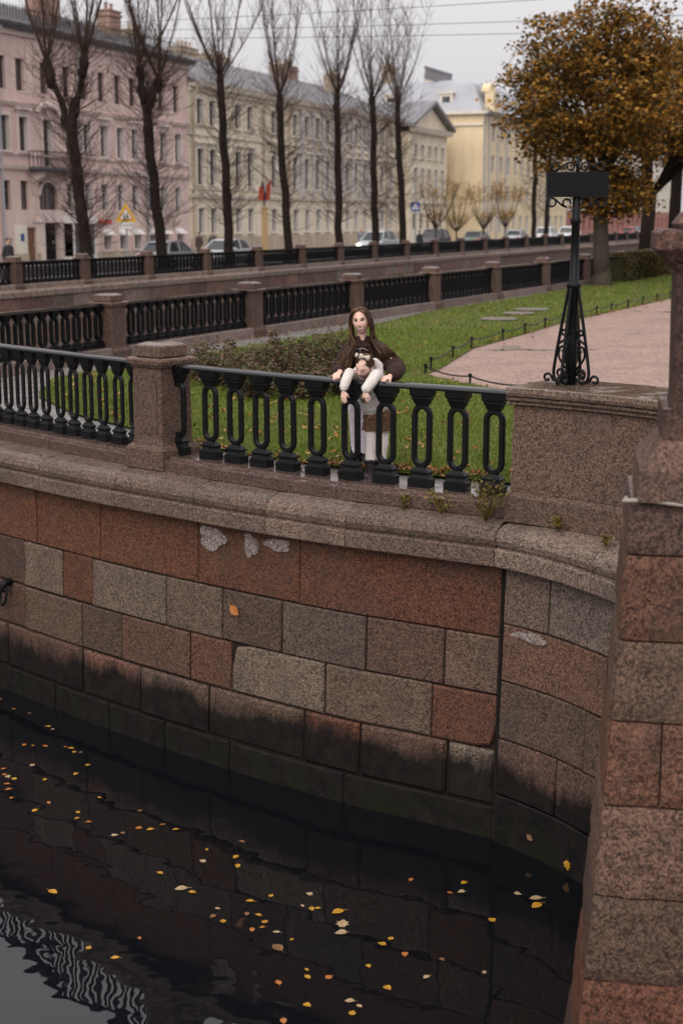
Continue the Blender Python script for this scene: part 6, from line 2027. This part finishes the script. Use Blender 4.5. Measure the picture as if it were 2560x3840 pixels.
for c, s, rz in ((Mg @ Vector((.012, -.024, .136)), 1.0, .1), (Mg @ Vector((-.066, .0, .110)), .8, 1.1)):
    m = MB()
    for q in (-1, 1):
        rr = []
        for t, hh in ((.0, .008), (.012, .016), (.03, .026), (.042, .028), (.05, .020)):
            rr.append([(q * t * s, -.010 * s, -hh * s), (q * t * s, -.016 * s, 0), (q * t * s, -.010 * s, hh * s), (q * t * s, .010 * s, hh * s * .9), (q * t * s, .016 * s, 0), (q * t * s, .010 * s, -hh * s * .9)])
        m.rings(rr)
    m.ball((0, -.008, 0), (.011 * s, .014 * s, .013 * s), 8, 6)
    m.move(Matrix.Translation(c) @ Matrix.Rotation(rz, 4, 'Z') @ Matrix.Rotation(.25, 4, 'Y'))
    m.build('hair_bow', BOW, girl, smooth=True, world=True)

# ------------------------------------------------------------------ leaves on the water
def leaf_mesh(name, kind, mat, curl=.15):
    """one leaf with midrib fold, lobes and stalk; length 1 along x"""
    if kind == 'oval': half = [(0, 0), (.12, .16), (.3, .30), (.5, .34), (.7, .26), (.88, .11), (1, 0)]
    elif kind == 'heart': half = [(.06, 0), (0, .18), (.12, .36), (.34, .42), (.6, .32), (.82, .13), (1, 0)]
    else: half = [(.05, 0), (.0, .22), (.16, .24), (.2, .48), (.42, .30), (.62, .44), (.68, .18), (.84, .16), (1, 0)]
    n = len(half)
    vs, fs = [], []
    for side in (1, -1):
        b = len(vs)
        for x, w in half: vs.append((x - .5, side * w, curl * (w * .6) + .02 * math.sin(x * 5)))
        for x, w in half: vs.append((x - .5, side * w * .02, .02 * math.sin(x * 5)))
        for i in range(n - 1):
            q = (b + n + i, b + n + i + 1, b + i + 1, b + i)
            fs.append(q if side > 0 else q[::-1])
    mb = MB().add(vs, fs)
    mb.tube([(-.48, 0, .0), (-.62, .03, .01), (-.78, .10, .0)], [.014, .012, .01], 4)
    return mb.mesh(name, mat)
LCOL = {'yellow': (.40, .20, .015), 'pale': (.36, .25, .14), 'orange': (.36, .12, .02), 'brown': (.17, .08, .035)}
LMAT = {}
for k, c in LCOL.items(): LMAT[k] = plain('leaf_' + k, c, .5, var=.3, vscale=30)
LMESH = {(k, s): leaf_mesh('leaf', s, LMAT[k]) for k in LCOL for s in ('oval', 'heart', 'lobed')}
WL_ = [(-4.13, 16.4), (-3.88, 16.04), (-3.66, 15.9), (-3.35, 15.45), (-3.28, 15.36), (-3.5, 14.87), (-3.4, 14.85), (-3.26, 14.83), (-3.04, 14.81), (-2.97, 14.77), (-2.91, 14.65), (-2.84, 14.64), (-3.28, 14.28), (-2.69, 14.28), (-2.78, 14.03), (-3.57, 14.17), (-3.52, 14.02), (-3.47, 13.95), (-3.40, 13.90), (-3.44, 13.76), (-3.07, 13.88), (-3.39, 13.62), (-3.31, 13.4), (-3.01, 13.09), (-2.91, 13.28), (-2.43, 13.41), (-2.58, 13.05), (-2.56, 12.91), (-2.43, 12.82), (-1.97, 13.09), (-1.93, 12.69), (-1.82, 12.65), (-2.07, 12.57), (-2.13, 12.52), (-1.71, 12.76), (-1.58, 12.65), (-0.93, 12.38), (-1.24, 12.21), (-1.26, 11.97), (-0.96, 12.06), (-0.93, 11.87), (-1.61, 11.73), (-2.49, 11.37), (-1.39, 11.43), (-1.28, 11.36), (-1.07, 10.93), (-1.04, 11.06), (-0.79, 10.97), (-0.98, 10.85), (-0.63, 10.84), (-0.78, 11.2), (-0.69, 10.95), (-0.6, 11.3), (-0.28, 11.33), (-0.53, 10.66), (-0.73, 10.7), (-0.65, 10.74), (-0.51, 10.41), (-0.4, 10.54), (-0.03, 11.01), (0.01, 10.81), (-0.01, 10.65), (-0.2, 11.07), (-0.33, 11.11), (-0.25, 11.06), (0.61, 11.6), (1.07, 11.54), (1.03, 11.37), (0.93, 11.35), (1.24, 10.87), (1.52, 11.33), (1.66, 11.25), (1.65, 11.12), (0.32, 10.47), (0.40, 10.56), (0.5, 10.3), (0.79, 10.22), (0.21, 10.12), (-0.27, 10.07), (-0.26, 9.96), (-0.09, 9.96), (-0.48, 9.88), (0.65, 9.96), (1.1, 10.03), (0.35, 9.8), (-0.25, 9.56), (0.06, 9.62), (0.13, 9.55), (0.08, 9.46), (-0.42, 9.35), (-1.63, 10.56), (-2.01, 10.41), (-1.78, 10.25)]
BIG = {57: 'largest brown leaf afloat below the centre of the water', 60: 'large pale lobed leaf afloat in the middle cluster', 61: 'pale upturned leaf just below the large lobed leaf', 43: 'large pale leaf afloat left of centre with two small ones', 42: 'bright yellow leaf floating alone at the left of the water', 59: 'bright yellow leaf above the pale lobed leaf', 85: 'yellow leaf floating alone near the bottom edge', 84: 'yellow leaf floating alone right of the bottom cluster', 69: 'thin yellow leaf edge-on, right of the water', 82: 'pale pointed leaf right of centre near the bottom', 41: 'yellow leaf floating alone under the wall, left of centre', 31: 'yellow leaf of a pair in the shadow of the wall', 72: 'yellow leaf touching another beside the abutment wall', 71: 'pale leaf touching a yellow one beside the abutment wall'}
lr = random.Random(21); LOTS = {}
for i, (x, y) in enumerate(WL_):
    ck = lr.choices(['yellow', 'pale', 'orange', 'brown'], [.50, .20, .22, .08])[0]
    if i in BIG:
        l = BIG[i]; ck = 'brown' if 'brown' in l else 'yellow' if 'yellow' in l and 'pale leaf' not in l else 'pale'
    sh = 'lobed' if i == 60 else lr.choice(('oval', 'heart', 'oval'))
    sz = {57: .13, 60: .12, 61: .10, 43: .12, 42: .10, 59: .12, 72: .12, 71: .12}.get(i, lr.uniform(.045, .078))
    o = put('floating_leaf', LMESH[(ck, sh)])
    o.location = (x, y, WATER_Z + .004); o.scale = (sz, sz, sz)
    o.rotation_euler = (lr.uniform(-.06, .06), lr.uniform(-.06, .06), lr.uniform(0, 6.28))
    side = 'left part' if x < -1.9 else 'middle part' if x < .3 else 'right part'
    dist = 'near the foot of the wall' if y > 12.6 else 'in mid water' if y > 10.6 else 'near the bottom edge'
    tag(o, BIG.get(i, None), 'leaf', 'leaves floating on the canal')
    if i not in BIG: LOTS.setdefault((ck, dist, side), []).append(o)
for (ck, dist, side), os_ in LOTS.items():
    os_.sort(key=lambda o: o.location.x / o.location.y)
    for k, o in enumerate(os_):
        o['label'] = ('%s %s leaf from the left of those %s, %s' % (ORD[k], ck, dist, side) if len(os_) > 1 else 'only small %s leaf floating %s, %s of the water' % (ck, dist, side))
def wall_leaf(P, s, z, ck, size, rot, label, off=wall_off, sh='lobed', lift=.03):
    x, y = P.at(s, off(z) - lift)
    o = put('loose_leaf', LMESH[(ck, sh)])
    o.location = (x, y, z); o.scale = (size,) * 3
    o.rotation_euler = Euler((R(78), rot, P.ang(s)), 'XYZ')
    tag(o, label, 'leaf')
wall_leaf(LP, 7.98, -1.44, 'orange', .14, .65, 'bright orange-yellow leaf drifting against the granite wall', sh='oval', lift=.05)
wall_leaf(RP, .45, -3.02, 'brown', .08, .5, 'pale brown leaf stuck low on the dark abutment wall', sh='oval')
wall_leaf(RP, .95, -3.1, 'yellow', .09, 1.4, 'yellow leaf stuck at the waterline beside the pier', sh='lobed')

# ------------------------------------------------------------------ mooring ring, stickers
sx = 4.08
x, y = LP.at(sx, wall_off(-1.9) - .03)
mr = thing('mooring_ring', 'black iron mooring ring hanging on the wall at the left frame edge', 'ring', (x, y, -1.83), LP.ang(sx))
MB().capsule([(0, .06, .02), (0, -.03, .03), (0, -.075, -.01), (0, -.06, -.06)], [.05, .05, .045, .035], 10).build('bracket', M['iron'], mr, smooth=True)
MB().tube([(.062 * math.sin(a), -.075 + .02 * math.cos(a), -.13 + .115 * math.cos(a)) for a in np.linspace(0, 2 * math.pi, 25)], .017, 8).build('ring', M['iron'], mr, smooth=True)

for k, (dx, z, w, h, nm) in enumerate(((-.02, .79, .05, .05, 'smallest'), (.075, .775, .065, .085, 'middle'), (.17, .755, .07, .12, 'largest'))):
    x, y = mid(dx + .0, -.0)
    px_, py_ = mid(0, -.195)
    o = MB().box((0, 0, 0), (w, .003, h)).build('paper_sticker', M['white'])
    o.location = (px_ + DM[0] * (dx) , py_ + DM[1] * dx, z); o.rotation_euler = (0, 0, ANG_M)
    tag(o, '%s white paper sticker on the middle balustrade post' % nm, 'sticker')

***

▸ **EXERCISE BRIEF**
Only the lines from the start of the material through the line containing "m.build('hair_bow', BOW, girl, smooth=True, world=True)" should be transcribed. Pictures stay out.

▸ **WORKED ANSWER**
Continue the Blender Python script for this scene: part 6, from line 2027. This part finishes the script. Use Blender 4.5. Measure the picture as if it were 2560x3840 pixels.
for c, s, rz in ((Mg @ Vector((.012, -.024, .136)), 1.0, .1), (Mg @ Vector((-.066, .0, .110)), .8, 1.1)):
    m = MB()
    for q in (-1, 1):
        rr = []
        for t, hh in ((.0, .008), (.012, .016), (.03, .026), (.042, .028), (.05, .020)):
            rr.append([(q * t * s, -.010 * s, -hh * s), (q * t * s, -.016 * s, 0), (q * t * s, -.010 * s, hh * s), (q * t * s, .010 * s, hh * s * .9), (q * t * s, .016 * s, 0), (q * t * s, .010 * s, -hh * s * .9)])
        m.rings(rr)
    m.ball((0, -.008, 0), (.011 * s, .014 * s, .013 * s), 8, 6)
    m.move(Matrix.Translation(c) @ Matrix.Rotation(rz, 4, 'Z') @ Matrix.Rotation(.25, 4, 'Y'))
    m.build('hair_bow', BOW, girl, smooth=True, world=True)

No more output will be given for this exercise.